_Aim of the exercise:_
Where a line holds "script", copy it.

— Start of Input for this task —

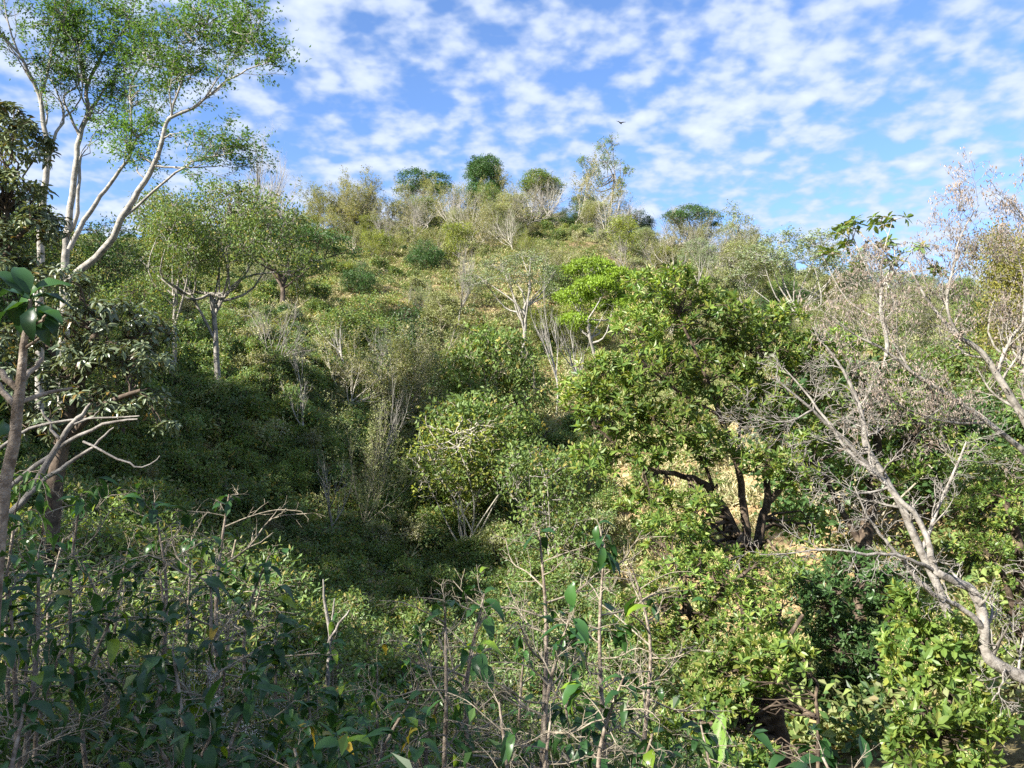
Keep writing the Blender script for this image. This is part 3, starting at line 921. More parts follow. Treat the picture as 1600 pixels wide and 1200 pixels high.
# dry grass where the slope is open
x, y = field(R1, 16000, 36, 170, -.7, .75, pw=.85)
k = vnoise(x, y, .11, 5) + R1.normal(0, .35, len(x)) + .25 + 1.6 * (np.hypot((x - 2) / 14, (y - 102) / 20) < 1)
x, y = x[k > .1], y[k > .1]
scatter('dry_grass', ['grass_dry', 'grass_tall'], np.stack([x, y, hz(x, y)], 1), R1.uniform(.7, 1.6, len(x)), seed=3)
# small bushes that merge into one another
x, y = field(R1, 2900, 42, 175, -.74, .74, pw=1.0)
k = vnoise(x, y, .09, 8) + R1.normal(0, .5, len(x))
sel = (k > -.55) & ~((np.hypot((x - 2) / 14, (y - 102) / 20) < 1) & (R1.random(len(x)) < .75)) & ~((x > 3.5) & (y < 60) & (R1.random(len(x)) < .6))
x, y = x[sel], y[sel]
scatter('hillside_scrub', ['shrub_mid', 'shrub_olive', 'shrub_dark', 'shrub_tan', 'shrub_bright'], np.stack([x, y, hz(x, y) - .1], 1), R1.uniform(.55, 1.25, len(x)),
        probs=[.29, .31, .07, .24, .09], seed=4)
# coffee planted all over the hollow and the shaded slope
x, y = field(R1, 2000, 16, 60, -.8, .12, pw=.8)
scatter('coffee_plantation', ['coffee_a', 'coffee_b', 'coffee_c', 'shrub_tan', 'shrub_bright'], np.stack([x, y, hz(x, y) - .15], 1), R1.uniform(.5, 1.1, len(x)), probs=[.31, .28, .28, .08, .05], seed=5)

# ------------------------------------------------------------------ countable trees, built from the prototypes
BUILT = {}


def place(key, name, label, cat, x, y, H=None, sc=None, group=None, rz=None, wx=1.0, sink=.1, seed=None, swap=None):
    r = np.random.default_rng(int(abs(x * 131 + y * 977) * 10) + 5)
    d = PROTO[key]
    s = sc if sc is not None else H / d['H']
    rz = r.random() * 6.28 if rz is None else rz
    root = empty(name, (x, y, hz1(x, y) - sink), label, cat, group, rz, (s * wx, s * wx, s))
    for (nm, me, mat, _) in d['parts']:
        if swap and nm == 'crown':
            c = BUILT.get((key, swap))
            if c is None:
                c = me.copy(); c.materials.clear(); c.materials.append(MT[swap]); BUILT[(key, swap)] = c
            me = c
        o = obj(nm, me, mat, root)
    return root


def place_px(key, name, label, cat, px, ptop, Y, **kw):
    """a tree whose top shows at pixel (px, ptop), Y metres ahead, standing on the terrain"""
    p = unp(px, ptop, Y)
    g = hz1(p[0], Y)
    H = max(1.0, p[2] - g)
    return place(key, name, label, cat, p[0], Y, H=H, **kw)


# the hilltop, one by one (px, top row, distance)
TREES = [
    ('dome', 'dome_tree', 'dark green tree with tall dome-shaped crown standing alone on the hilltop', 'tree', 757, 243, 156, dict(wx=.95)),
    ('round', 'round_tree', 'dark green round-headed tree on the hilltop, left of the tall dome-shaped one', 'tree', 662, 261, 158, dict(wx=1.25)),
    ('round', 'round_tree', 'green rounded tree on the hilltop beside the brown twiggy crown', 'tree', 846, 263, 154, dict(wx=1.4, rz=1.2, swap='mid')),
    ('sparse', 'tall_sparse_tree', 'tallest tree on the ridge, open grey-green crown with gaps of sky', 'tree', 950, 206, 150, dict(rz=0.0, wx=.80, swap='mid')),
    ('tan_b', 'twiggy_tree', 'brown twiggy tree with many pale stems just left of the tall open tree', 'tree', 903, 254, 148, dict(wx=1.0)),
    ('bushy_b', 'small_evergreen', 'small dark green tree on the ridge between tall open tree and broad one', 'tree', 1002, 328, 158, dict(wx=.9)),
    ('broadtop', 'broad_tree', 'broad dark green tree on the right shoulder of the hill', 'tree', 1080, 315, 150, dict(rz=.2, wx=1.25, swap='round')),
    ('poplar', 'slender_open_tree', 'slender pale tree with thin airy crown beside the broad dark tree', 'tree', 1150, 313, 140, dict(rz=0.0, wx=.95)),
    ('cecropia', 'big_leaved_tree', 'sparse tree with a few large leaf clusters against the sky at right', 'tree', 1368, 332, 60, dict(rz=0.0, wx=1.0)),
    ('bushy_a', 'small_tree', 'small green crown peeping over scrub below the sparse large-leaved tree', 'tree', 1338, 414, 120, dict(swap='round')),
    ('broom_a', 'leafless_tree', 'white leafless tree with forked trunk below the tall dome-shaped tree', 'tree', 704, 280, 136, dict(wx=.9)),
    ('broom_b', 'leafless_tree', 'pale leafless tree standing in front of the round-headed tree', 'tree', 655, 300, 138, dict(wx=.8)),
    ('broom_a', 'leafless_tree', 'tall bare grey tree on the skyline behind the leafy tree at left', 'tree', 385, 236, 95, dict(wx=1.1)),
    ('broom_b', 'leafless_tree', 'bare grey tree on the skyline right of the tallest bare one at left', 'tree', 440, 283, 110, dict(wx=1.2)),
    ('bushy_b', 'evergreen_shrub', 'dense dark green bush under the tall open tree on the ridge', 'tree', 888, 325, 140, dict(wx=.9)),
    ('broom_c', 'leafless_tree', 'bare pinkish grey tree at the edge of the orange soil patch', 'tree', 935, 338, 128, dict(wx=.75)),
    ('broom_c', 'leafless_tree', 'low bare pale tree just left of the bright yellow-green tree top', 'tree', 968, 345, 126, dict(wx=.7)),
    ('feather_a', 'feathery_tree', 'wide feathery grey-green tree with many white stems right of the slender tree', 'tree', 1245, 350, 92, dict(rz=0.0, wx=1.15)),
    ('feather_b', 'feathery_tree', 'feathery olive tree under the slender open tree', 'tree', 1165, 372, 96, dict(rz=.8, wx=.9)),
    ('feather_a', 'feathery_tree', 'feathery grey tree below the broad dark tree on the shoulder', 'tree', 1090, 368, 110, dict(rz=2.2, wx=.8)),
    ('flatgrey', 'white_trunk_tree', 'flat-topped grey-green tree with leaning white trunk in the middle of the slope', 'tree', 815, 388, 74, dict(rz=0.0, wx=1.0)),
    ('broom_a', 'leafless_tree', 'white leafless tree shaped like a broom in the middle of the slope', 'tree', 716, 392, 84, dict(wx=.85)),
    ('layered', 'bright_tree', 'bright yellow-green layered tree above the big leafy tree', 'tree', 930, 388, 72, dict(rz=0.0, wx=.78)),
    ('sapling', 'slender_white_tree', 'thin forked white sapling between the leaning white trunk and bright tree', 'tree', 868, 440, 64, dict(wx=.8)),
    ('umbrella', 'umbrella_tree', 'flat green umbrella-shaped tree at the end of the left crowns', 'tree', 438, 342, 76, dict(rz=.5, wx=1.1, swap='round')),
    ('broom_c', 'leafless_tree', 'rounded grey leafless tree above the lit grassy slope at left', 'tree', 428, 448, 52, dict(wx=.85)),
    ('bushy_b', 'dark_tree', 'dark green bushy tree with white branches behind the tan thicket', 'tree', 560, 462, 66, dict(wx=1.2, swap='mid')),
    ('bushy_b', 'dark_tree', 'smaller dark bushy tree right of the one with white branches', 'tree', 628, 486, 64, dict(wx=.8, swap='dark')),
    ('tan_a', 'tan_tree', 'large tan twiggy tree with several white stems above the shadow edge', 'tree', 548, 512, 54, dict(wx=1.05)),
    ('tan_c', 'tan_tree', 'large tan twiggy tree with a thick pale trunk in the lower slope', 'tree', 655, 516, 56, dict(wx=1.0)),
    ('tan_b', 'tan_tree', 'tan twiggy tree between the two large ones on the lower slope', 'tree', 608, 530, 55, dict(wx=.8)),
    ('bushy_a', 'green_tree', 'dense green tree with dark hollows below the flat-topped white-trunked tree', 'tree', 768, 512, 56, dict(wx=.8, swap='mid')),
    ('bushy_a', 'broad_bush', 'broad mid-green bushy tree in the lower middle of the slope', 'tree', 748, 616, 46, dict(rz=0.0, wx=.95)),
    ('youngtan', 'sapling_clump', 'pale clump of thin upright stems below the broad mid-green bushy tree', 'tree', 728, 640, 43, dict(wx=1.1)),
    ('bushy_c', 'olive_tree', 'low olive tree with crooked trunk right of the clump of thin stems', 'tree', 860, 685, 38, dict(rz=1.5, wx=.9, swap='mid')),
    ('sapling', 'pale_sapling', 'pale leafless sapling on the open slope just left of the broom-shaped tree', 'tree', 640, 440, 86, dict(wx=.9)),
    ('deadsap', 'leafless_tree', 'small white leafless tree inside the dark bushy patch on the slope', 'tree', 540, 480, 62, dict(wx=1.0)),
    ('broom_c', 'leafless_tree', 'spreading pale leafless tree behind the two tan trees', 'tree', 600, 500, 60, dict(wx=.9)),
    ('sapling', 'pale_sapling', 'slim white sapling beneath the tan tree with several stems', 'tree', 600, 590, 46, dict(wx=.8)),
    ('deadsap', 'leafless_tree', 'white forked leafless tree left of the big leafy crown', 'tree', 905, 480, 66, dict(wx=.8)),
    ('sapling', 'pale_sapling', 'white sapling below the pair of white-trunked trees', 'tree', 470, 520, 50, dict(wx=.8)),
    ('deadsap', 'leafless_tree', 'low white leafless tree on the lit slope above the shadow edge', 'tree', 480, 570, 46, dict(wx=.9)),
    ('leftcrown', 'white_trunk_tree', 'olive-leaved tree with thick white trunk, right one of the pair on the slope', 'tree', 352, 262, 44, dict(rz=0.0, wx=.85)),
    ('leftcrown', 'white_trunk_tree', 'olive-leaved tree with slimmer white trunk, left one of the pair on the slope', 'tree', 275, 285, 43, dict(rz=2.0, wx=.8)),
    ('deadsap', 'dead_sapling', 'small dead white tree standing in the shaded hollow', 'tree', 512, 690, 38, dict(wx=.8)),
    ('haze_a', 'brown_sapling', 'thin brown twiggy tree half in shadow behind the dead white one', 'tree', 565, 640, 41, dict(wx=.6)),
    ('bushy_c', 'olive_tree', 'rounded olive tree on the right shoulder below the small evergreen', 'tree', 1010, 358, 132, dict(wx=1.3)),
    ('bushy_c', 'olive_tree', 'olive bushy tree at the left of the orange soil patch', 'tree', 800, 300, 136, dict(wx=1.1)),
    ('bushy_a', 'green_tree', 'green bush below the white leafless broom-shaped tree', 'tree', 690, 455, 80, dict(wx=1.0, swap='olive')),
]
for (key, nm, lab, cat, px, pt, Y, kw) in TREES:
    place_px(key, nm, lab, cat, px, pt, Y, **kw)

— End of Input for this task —
— Start of Input for this task —

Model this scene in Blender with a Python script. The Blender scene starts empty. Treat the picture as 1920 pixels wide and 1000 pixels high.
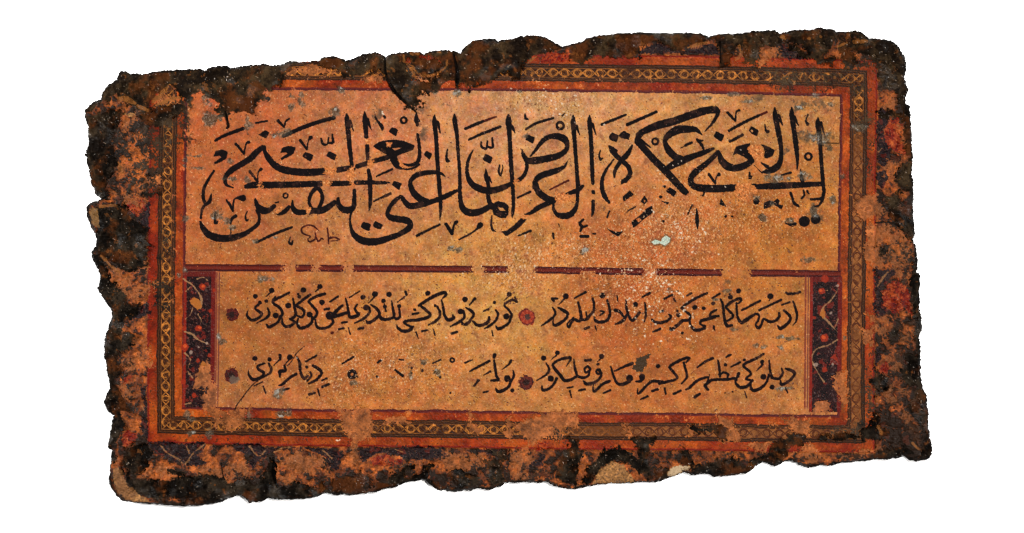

— End of Input for this task —

_Solved exercise:_
Keep writing the Blender script for this image. This is part 3, starting at line 921. More parts follow. Treat the picture as 1600 pixels wide and 1200 pixels high.
Model this scene in Blender with a Python script. The Blender scene starts empty. Treat the picture as 1920 pixels wide and 1000 pixels high.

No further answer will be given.